Masz rację, ja wiem że nie ma jednej rzeczy dobrej do wszystkiego, na moment o tym zapomniałem, ale już jest okej. Będą dwa korpusy, tylko szkoda że sony nie zamiotło totalnie i nie wypuściło A9, A9r, A9s w tym samym momencie :)
Wersja do druku
Niezupełnie to miałem na myśli. Sadzę że do filmowania rodziny (i nie tylko) A9 nadaje się doskonale i poza Tobą tego efektu rolling shutter, jeżeli w ogóle wystąpi, nikt z rodziny nie zauważy. Jeżeli puszka Ci się podoba, to nie ma się nad czym zastanawiać. Tak jak piszesz, jedną puszką wszystkiego optymalnie nie zrobisz. Tyle, ze potem zaczynasz te wszystkie puszki ze sobą zabierać (bo, a nuż coś się przytrafi ciekawego...) i zaczyna się robić ciężko, bądź nieporęcznie.

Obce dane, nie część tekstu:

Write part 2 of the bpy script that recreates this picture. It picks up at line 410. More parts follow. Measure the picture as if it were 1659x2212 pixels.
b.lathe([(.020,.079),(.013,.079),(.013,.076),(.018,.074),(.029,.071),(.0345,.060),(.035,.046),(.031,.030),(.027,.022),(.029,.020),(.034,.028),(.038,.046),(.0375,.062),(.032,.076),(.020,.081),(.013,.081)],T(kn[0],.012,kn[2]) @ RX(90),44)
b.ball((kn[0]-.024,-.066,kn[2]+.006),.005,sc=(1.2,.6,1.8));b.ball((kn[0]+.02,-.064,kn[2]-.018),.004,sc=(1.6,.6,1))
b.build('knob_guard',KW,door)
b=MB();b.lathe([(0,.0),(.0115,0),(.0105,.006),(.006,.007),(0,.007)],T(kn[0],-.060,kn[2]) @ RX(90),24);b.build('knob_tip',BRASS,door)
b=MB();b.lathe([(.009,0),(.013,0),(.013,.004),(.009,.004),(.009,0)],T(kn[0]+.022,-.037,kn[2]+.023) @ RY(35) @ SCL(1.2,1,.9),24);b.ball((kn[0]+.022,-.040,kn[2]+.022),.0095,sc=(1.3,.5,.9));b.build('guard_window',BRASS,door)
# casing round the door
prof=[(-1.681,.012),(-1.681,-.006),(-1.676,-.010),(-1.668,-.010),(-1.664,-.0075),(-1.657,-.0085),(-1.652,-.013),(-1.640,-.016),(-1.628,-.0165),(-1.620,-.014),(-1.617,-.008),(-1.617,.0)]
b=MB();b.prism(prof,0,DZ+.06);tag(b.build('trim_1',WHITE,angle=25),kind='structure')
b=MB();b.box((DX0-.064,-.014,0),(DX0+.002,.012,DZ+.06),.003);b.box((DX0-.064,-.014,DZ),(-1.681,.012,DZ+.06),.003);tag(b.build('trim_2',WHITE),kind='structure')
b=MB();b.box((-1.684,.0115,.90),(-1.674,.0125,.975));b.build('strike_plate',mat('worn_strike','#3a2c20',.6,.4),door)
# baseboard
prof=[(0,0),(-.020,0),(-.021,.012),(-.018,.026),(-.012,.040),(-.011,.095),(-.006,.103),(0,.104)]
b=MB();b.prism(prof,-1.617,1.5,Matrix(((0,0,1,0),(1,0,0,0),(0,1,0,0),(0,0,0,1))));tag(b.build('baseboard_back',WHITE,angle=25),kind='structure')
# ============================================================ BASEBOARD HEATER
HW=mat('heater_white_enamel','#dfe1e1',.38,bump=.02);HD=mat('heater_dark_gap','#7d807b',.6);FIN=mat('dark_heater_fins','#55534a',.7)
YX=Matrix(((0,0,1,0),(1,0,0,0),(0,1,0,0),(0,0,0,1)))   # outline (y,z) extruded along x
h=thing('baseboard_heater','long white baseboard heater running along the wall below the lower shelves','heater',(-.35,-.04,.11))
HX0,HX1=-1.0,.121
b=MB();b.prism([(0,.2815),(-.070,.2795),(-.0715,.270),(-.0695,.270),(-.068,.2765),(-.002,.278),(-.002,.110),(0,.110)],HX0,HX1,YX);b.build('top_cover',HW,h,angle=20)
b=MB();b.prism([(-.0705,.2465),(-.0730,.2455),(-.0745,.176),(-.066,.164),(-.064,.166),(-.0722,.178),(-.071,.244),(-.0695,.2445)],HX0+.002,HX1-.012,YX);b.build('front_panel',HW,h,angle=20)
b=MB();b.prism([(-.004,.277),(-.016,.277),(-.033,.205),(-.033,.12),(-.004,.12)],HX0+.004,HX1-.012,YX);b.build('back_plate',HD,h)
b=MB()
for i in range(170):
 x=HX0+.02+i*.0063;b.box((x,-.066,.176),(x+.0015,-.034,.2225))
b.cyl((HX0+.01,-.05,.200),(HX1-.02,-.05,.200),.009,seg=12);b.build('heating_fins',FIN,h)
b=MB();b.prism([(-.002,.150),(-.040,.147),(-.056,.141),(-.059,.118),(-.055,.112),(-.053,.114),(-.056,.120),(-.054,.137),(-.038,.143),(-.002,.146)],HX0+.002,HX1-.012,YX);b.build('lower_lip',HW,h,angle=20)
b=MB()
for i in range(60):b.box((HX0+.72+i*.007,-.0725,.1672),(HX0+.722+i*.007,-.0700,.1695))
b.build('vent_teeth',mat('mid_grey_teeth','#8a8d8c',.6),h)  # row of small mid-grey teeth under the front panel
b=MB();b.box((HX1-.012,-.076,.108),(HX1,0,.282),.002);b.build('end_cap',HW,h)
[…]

Wracajac do filmowania, to myśle sobie, że zalety samego sprzętu nie będą miały wiele znaczenia, jeżeli nie robi się post-produkcji.
Ja przeszedłem po kilkunastu latach w świecie Camona do (nowej technologii bezlusterkowej) Sony tylko przez ciekawość, zobaczyć jak to jest.
Miałem wspaniały 5D3 i szkła L
Wymagania miałem proste : potrzebuję szerokości -> FF, dużo pikseli (wydruki) -> A7R2.
Gdy sprzedawałem cały sprzęt Canona to była taka sytuacja jak teraz z A9, tylko firmowy PR i jakieś oceny ludzi z kręgów Sony którym Sony pozwoliło potrzymać aparat w ręku, nie było rzetelnych niezależnych testów laboratoryjnych i eksploatacyjnych.
Jeśli nie wiesz, nie jesteś zdecydowany czy chcesz, musisz "pytać o cenę" to po prostu poczekaj z decyzją.
Tylko że za rok będziesz miał dylemat, czy kupować A9 czy czekać na A9M2, bo średnio co 2 lata nowy model u Sony.
Jestem bardzo zadowolony ze swojej decyzji, po (prawie) 2 latach wiem co bym zmienił, co chciałbym mieć inaczej czy dodatkowo w swoim body.
Ale A9 nie jest aparatem który spełnia moje oczekiwanie, nawet bez dopłaty bym nie zamienił na swoje A7R2
jp
Kolega publikuje swoje prace na swojej stronie. Wydruków w większym formacie wiszących na ścianie i tak nie dałoby się na żywca (lub bez wódki) obejrzeć :-) Zresztą nie dyskutujmy o gustach. Ja tylko pozwoliłem sobie na ocenę, że przed epoką sony Kolega robił nie gorsze zdjęcia, więc dochodzę do mało odkrywczego wniosku, że sprzęt ma daleko drugorzędne znaczenie.
Hmm.
Wiedziony doświadczeniem Kolegi Jana Pawlaka oraz jego niezachwianą wiarą w boską nieomylność portalu DxO, zacząłem się w portal ten pobieżnie na razie zagłębiać. I powiem Wam, że już pierwsze odkrycie jest dla mnie niezwykle cenne! Otóż okazuje się, że na moim starym i archaicznym wobec każdego Sony Canonie 5d3 lepszym szkłem będzie Canon 135mm 2.8 Soft Focus, niż jakiś tam przereklamowany Canon 70-200 f/4 IS lub 70-300 L IS, że o takich badziewiach jak stare L-ki 24-70 czy 16-35 II nie wspomnę.
Czyni to odkrycie dla mnie portal DxO jeszcze bardziej wiarygodnym, niż był do tej pory, a ich metody testowe należy faktycznie uznać za kompletnie innowacyjne.